Hacker News new | ask | show | jobs
by strttn 4139 days ago
You could argue that companies like Rembrandt are the only way that indie patent holders can hope to compete with the likes of Samsung. Unfortunately the patent game appears to usually be one that is won by whoever has the largest legal budget.

It costs huge amounts to create, file and protect patents and any errors will mean that a patent is worthless once the opposition's lawyers get stuck into it.

Large companies in patent heavy fields all have teams of lawyers filing patents as quickly as they can and then defending them and attacking others as hard as they can. The little guy doesn't stand a chance.

Perhaps a solution could be to have government take the place of a company like Rembrandt so that independent patent filers can get the heft behind them required to support their patent.

2 comments

Or how about we kill the parasitic patent industry once and for all? Declare all patents invalid, like the debt amnesties that were common thousands of years ago, and refuse to issue any new ones.
> You could argue that companies like Rembrandt are the only way that indie patent holders can hope to compete with the likes of Samsung.

That's not correct, specifically, it's not realistic for two reasons. First, patents, when related to indie developers, are beneficial only for a small subset - specifically, the google-like ones, who build a product on a single, very specific, idea. Second, an indie developer is not in the same market as Samsung.
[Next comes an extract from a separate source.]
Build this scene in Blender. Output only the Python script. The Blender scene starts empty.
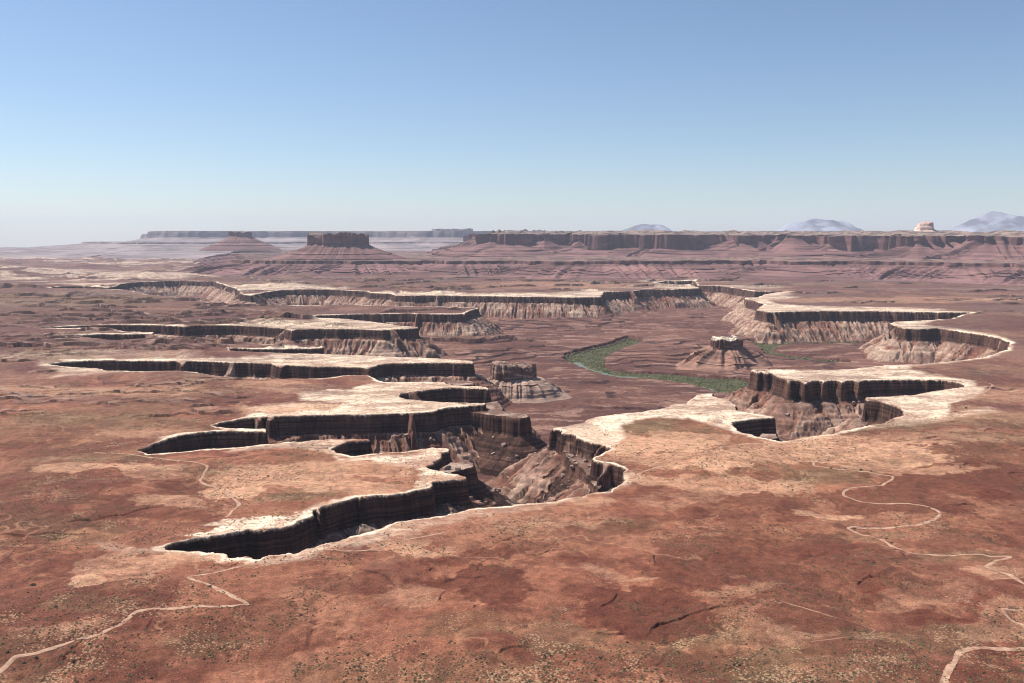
import bpy, math, random
import numpy as np
from math import radians, sin, cos, pi

rng = np.random.default_rng(7)
random.seed(7)
C = bpy.context.scene.collection
F32 = np.float32

# ------------------------------------------------------------------ camera frame
H = 380.0            # eye height above the white sandstone bench
FOC = 887.0          # focal length in pixels of a 1024 px wide frame
EYE = 237.0          # image row of the level line of sight
PITCH = math.atan((341.5 - EYE) / FOC)
RE = 7.4e6           # earth radius with refraction


def px2w(px, py, z=0.0):
    """photo pixel -> point on the (curved) level surface of height z"""
    cx = (px - 512) / FOC
    cy = -(py - 341.5) / FOC
    dx = cx
    dy = cos(PITCH) + cy * sin(PITCH)
    dz = -sin(PITCH) + cy * cos(PITCH)
    zz = z
    x = y = 0
    for _ in range(12):
        t = (zz - H) / dz
        x, y = dx * t, dy * t
        zz = z - (x * x + y * y) / (2 * RE)
    return x, y


def poly(pts, z=0.0):
    return np.array([px2w(a, b, z) for a, b in pts], dtype=np.float64)


def pt_at(px, dist):
    """plan point in the direction of a photo column at a given distance"""
    a = math.atan((px - 512) / FOC)
    return dist * sin(a), dist * cos(a)


def z_at(py, dist):
    """height that shows on photo row py at a distance (curved earth drop added back)"""
    ang = PITCH + math.atan((py - 341.5) / FOC)
    return H - dist * math.tan(ang)


# ------------------------------------------------------------------ noise
TAB = rng.random((512, 512)).astype(F32) * 2 - 1


def vnoise(x, y):
    xi = np.floor(x); yi = np.floor(y)
    fx = (x - xi).astype(F32); fy = (y - yi).astype(F32)
    xi = xi.astype(np.int32) & 511; yi = yi.astype(np.int32) & 511
    fx = fx * fx * (3 - 2 * fx); fy = fy * fy * (3 - 2 * fy)
    x1 = (xi + 1) & 511; y1 = (yi + 1) & 511
    a = TAB[yi, xi]; b = TAB[yi, x1]; c = TAB[y1, xi]; d = TAB[y1, x1]
    a = a + (b - a) * fx
    c = c + (d - c) * fx
    return a + (c - a) * fy


def fbm(x, y, wl, octs=4, seed=0.0, gain=0.5, ay=1.0):
    out = None; amp = 1.0; tot = 0
    c, s = 0.8, 0.6
    X = x / wl + seed * 17.31; Y = y / (wl * ay) + seed * 9.77
    for o in range(octs):
        n = vnoise(X, Y) * F32(amp)
        out = n if out is None else out + n
        tot += amp; amp *= gain
        X, Y = (c * X - s * Y) * 2.03 + 5.1, (s * X + c * Y) * 2.03 + 3.7
    return out / F32(tot)


def ss(a, b, x):
    t = np.clip((x - a) / (b - a), 0, 1)
    return t * t * (3 - 2 * t)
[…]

> Perhaps a solution could be to have government take the place of a company like Rembrandt

When it comes to patents/trolling, there are a few "shocking 1-little-tricks" ;-) which are actually simple and effective - it's just that the administration is in bed with the industry, and obviously doesn't want to hurt the interests of the latter.

Reducing the term of the patent to a reasoned amount would be one; limiting the amount of allowed applications would be another.

One thing that I'm actually wondering (because I haven't seen it discussed) is what would happen if the USPTO would be accountable for the patents it grants, that is, if it could be sued for giving patents which are later proved invalid.